Decisions in the Mekong have generally been driven by political and economic agendas that extend little regard for science and environmental concerns. But this may be changing, as moves like Cambodia’s dam moratorium suggest. Meanwhile, science in the region continues to expand, with additional research centers, monitoring programs, and technology. “Scientists are very eager to share their information in the hope that policymakers and managers will use the information to make more informed decisions,” says Sudeep Chandra, director of the University of Nevada Global Water Center, who works in the region.
The Mekong River Commission, for one, has been politically empowered. For years the commission churned out technical data that was largely ignored. Now there’s hope that increased communication and data sharing across the basin will allow for more transparent and open governance of the river. “We need more dialogue about how water is being used between countries,” says Hogan, whose USAID project has published more than a dozen Mekong-related studies as part of a special issue of the journal Water.

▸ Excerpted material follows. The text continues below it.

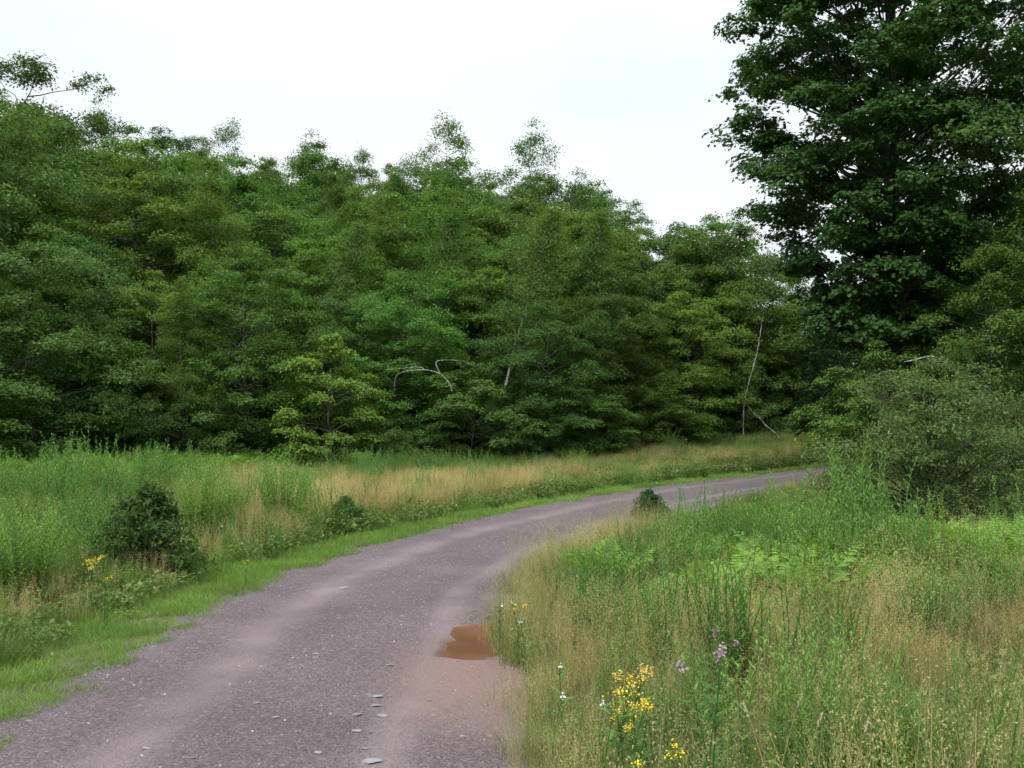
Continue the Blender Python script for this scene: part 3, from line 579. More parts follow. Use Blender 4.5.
edge('lime', 680, 445, 39, 285, 'light green layered tree above the grassy bank', 1.0, idx=0)
edge('sapling', 585, 455, 34, 385, 'low spreading sapling with boughs near the meadow', 1.4, idx=0)
edge('sapling', 655, 450, 37, 385, 'low sapling at the left end of the grassy bank', 1.3, idx=1)
edge('bush', 430, 460, 32, 425, 'low bush under the trees in the middle', 1.1, 'bush', cat='bush')
edge('bush', 520, 460, 32, 425, 'small pale green bush at the foot of the middle trees', 1.0, 'bush', cat='bush')
edge('bush', 385, 455, 31, 420, 'low bush right of the bright young maple', .9, 'bush', cat='bush')
edge('bush', 190, 450, 30, 395, 'olive bush just behind the fern patch', 1.0, 'bush', cat='bush')
edge('spruce', 822, 440, 37, 262, 'dark spruce against the sky gap left of the big maple', .9, 'spruce_tree')
edge('spruce', 862, 440, 35, 330, 'shorter dark spruce behind the shrub, under the big maple', 1.0, 'spruce_tree')
edge('layered', 745, 440, 43, 270, 'tree over the bank behind the leaning birch pole', .9, idx=1)
edge('layered', 790, 440, 43, 300, 'dim green tree filling the gap below the skyline notch', .9, idx=2)
edge('sapling', 885, 440, 33, 360, 'light green sapling seen under the big maple', 1.0, idx=0)
edge('layered', 1000, 440, 24, 235, 'green tree at the right edge, lower than the big maple', 1.0, idx=2)
edge('dense', 1080, 440, 26, 60, 'tall tree at the upper right corner beside the big maple', 1.0, idx=2)
edge('dense', 950, 440, 30, 270, 'dark tree in shade behind the big roadside shrub', 1.0, idx=0)
edge('olive', 960, 440, 21, 345, 'slender olive shrub tree right behind the big shrub', .9, 'young_birch', 1)
edge('sapling', 882, 440, 24, 345, 'leafy sapling hiding the big maple trunk behind the shrub', .9, idx=1)
# birches with pale trunks showing
edge('birch', 330, 450, 38, 215, 'birch with straight pale trunk above the bright young maple', 1, 'birch_tree', 0, rz=0.2, group='pale-trunked birches')
edge('birch', 425, 450, 38.5, 205, 'slim birch with pale trunk above the dead white branches', 1, 'birch_tree', 1, rz=0.0, group='pale-trunked birches')
edge('birch', 492, 450, 36, 195, 'birch leaning right with long bare white trunk, in the middle', 1, 'birch_tree', 0, rz=0.0, tilt=(0, .12), group='pale-trunked birches')
edge('birch', 572, 450, 39, 205, 'birch right of the leaning one, pale trunk half hidden', 1, 'birch_tree', 1, rz=.5, group='pale-trunked birches')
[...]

Hogan added that the basin’s numerous challenges should not cloud out signs of progress. “You hear enough negative news about a place and it might cause people to lose hope or think there is nothing positive happening in the region,” Hogan says. “But it’s not always the case. In Cambodia, the Mekong River functions more or less the way it should, and it’s very important not to lose sight of that. The bright spots we’re talking about are not necessarily happening strategically, but they are happening and that’s a good thing. They are the beginning of what’s needed to turn the tide.”